Innerarity apunta también que “mientras el saber
individual es un asunto privado, el marco para llevar a cabo la inteligencia
colectiva es una tarea genuinamente política”. Esto implica pensar en el
tipo de conocimiento que queremos generar y en los marcos que facilitarán su
aparición. No se trata solo de acumular información, sino de diseñar espacios
donde esta pueda fluir, transformarse y generar conocimiento compartido.
Es por eso por lo que “es poco
razonable poner excesiva atención a las propiedades individuales y confiar en
exceso en las virtudes de las personas o instituciones individuales, debemos
fijarnos fundamentalmente en las interacciones de sus miembros”. Lo que
importa, subraya Innerarity, es la calidad de las interacciones. Aquello que
pasa entre las personas. Y aquí entramos de lleno en la cultura relacional: en
la manera de cómo nos escuchamos, nos reconocemos y confiamos los unos en los
otros.
Todos sabemos que no nos relacionamos igual con todo el
mundo. Que hay vínculos que generan confianza y espacios que favorecen
conversaciones más profundas y creativas. Cuando esto ocurre, las ideas
circulan mejor, las decisiones se toman con más sabiduría y los procesos se
aceleran sin perder calidad. Es una cuestión de eficiencia, sí, pero también de
sentido.
Volviendo al concepto de inteligencia colectiva, podemos definirla como la
capacidad de un grupo de compartir conocimiento, aprender colectivamente y
tomar decisiones de manera más creativa y eficaz que si lo hicieran
individualmente.
Esta inteligencia emerge de la colaboración, la comunicación y la confianza
entre sus miembros, y es clave para adaptarse al cambio, innovar y alcanzar
objetivos comunes. También nace, sin embargo, de ver al otro como alguien que
puede aportar, que puede ampliar nuestro marco mental.
Pierre Lévy, filósofo y sociólogo canadiense, la definió como "una
inteligencia distribuida en todas partes, constantemente valorada, coordinada
en tiempo real, que conduce a una movilización efectiva de las competencias".
Así pues, la inteligencia colectiva podríamos decir que sería la energía que
debería fluir en modelos organizativos que aspiran a una gobernanza
democrática.
Porque esta tipología de modelos es aquellos que dotan de marcos de gobernanza
para incorporar las voces de los diferentes grupos de interés y traducirlo en
actitudes, normas y prácticas que expresen el empoderamiento y la participación
real de las personas que forman parte de ellos.

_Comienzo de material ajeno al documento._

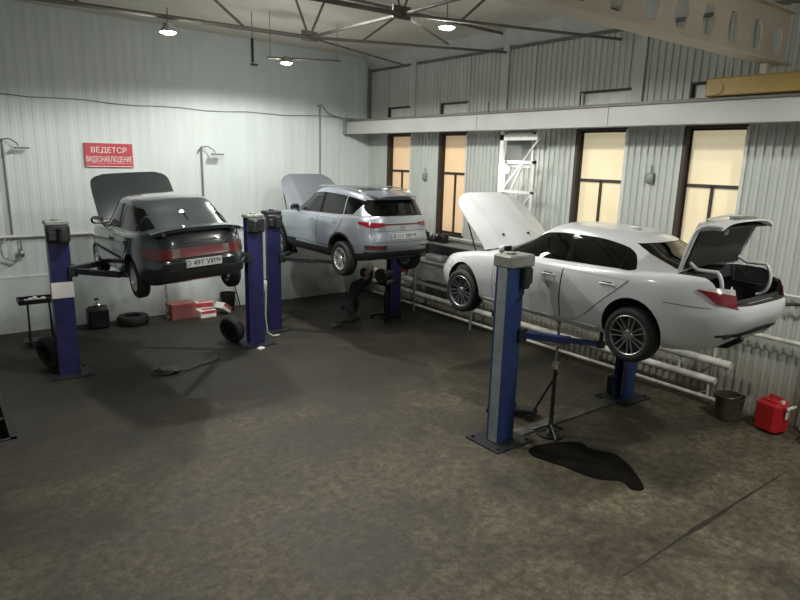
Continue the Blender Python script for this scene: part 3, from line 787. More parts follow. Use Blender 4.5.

Desde mi experiencia, uno de los grandes retos para activar la inteligencia
colectiva es el reconocimiento sincero de las voces diferentes. No tenemos
dudas de que la diversidad es una fuente de riqueza, pero sabemos que también
puede serlo de incomodidad. Si queremos construir conocimiento colectivo,
tendremos que acoger e integrar puntos de vista diferentes, que nacen de
experiencias, conocimientos, necesidades y visiones diferentes. Tendremos que
dar espacio a aquello que de entrada no nos encaja y que incluso nos puede
remover. Tendremos que velar por que las voces diferentes no queden ignoradas.
Os comparto, sin embargo, que cuando somos capaces de hacerlo el resultado que
alcanzamos tiene mucho sentido, más del que nos habríamos imaginado
individualmente.
Tendremos que aprender a escuchar y entender los silencios de las
conversaciones, también a sentir sus emociones. Como decía el director de
orquesta Alberto Álvarez-Calero: “quien no escucha tus silencios, tampoco
entenderá tus palabras” [2].
Si realmente queremos avanzar hacia modelos organizativos participativos en los
que se genere y fluya la energía de la inteligencia colectiva, estos son
algunos de los matices que deberemos tener presentes.
Porque construir modelos
organizativos democráticos implica reconocer aquella parte que no se ve, la
democracia profunda[3] que busca
transformar desde las raíces.
Reflexión inspirada en conversaciones incómodas que era importante escuchar
y tener presentes...
[1] Innerarity,
D. (2019). Una teoría de la democracia compleja. Barcelona: Galaxia
Gutenberg.
[2] https://www.lavanguardia.com/lacontra/20210710/7590680/escucha-tus-silencios-entendera-tus-palabras.html
[3] Mindell, A. (2015). La Democracia Profunda de los Foros Abiertos: Pasos prácticos para la prevención y resolución de conflictos familiares, laborales y mundiales (Spanish Edition). Deep Democracy Exchange.